Summer Term (New York)
Fall Term ( Regional City - Moscow- New York)
Spring Term ( New York - Global City)
1. The Studio Research Sequence
The Summer studio focuses on a New York Site and is shared with the other incoming Advanced Architectural Design students. In the Fall semester students pick a studio topic and associated program and their studio critic defines the site where they will develop the project. After making a trip to a regional city in Europe or Central Asia, they end up in Moscow, where they eventually pursue a 20-day intense workshop with lectures by different experts on various topics. In the Spring semester students continue their initial research in a more systematic way and begin a design studio with a new critic. They are asked to define their design goal and choose a site, preferably one of the Studio-X cities, where they can eventually test it. At the end of that term they are expected to present their design project and submit their design based research.
2. The History/Theory Sequence
The history/theory sequence is organized around a set of classes on the evolution of global cities. The summer course provides the framework for understanding the architecture and urbanism of New York City from a global perspective. The fall seminar explores the architecture and urbanism of Moscow from a global perspective. The spring seminar explores a wide range of global cities (including Amman, Beijing, Mumbai, Rio de Janeiro, Istanbul and Johannesburg in Columbia University’s Studio-X network) and other key cities such as Tokyo, London, Hong-Kong and Mexico City. A range of invited Columbia professors deliver lectures on each of these cities.
3. Global Tools
In all three semesters, students in the program will receive state-of-the-art training in the latest techniques that are a vital part of the skill set of the professional of the future. These tools range from digital design and fabrication, through real estate development, data visualization, and interface design. In the summer semester students will join with the other advanced students arriving at GSAPP to take advantage of the wide range of intense workshops on the core training in the latest thinking and techniques in visualization, computation and technology. In the Fall semester, a special series of workshop classes will be provided.

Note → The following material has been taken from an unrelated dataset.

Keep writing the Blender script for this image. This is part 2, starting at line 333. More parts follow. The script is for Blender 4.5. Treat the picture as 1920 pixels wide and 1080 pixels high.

In the spring it is expected that students will take advantage of electives in the most advanced workshops of their choice.
5. Supplementary Activities
Additional guest lectures, workshops and seminar discussions, city walks exploring the urban fabric, visits to governmental and business offices, real time video links to key places and people, exhibitions, publications etc., offer further investigation on globalization issues, theoretical and critical debates, and on significant contemporary architectural and urban projects.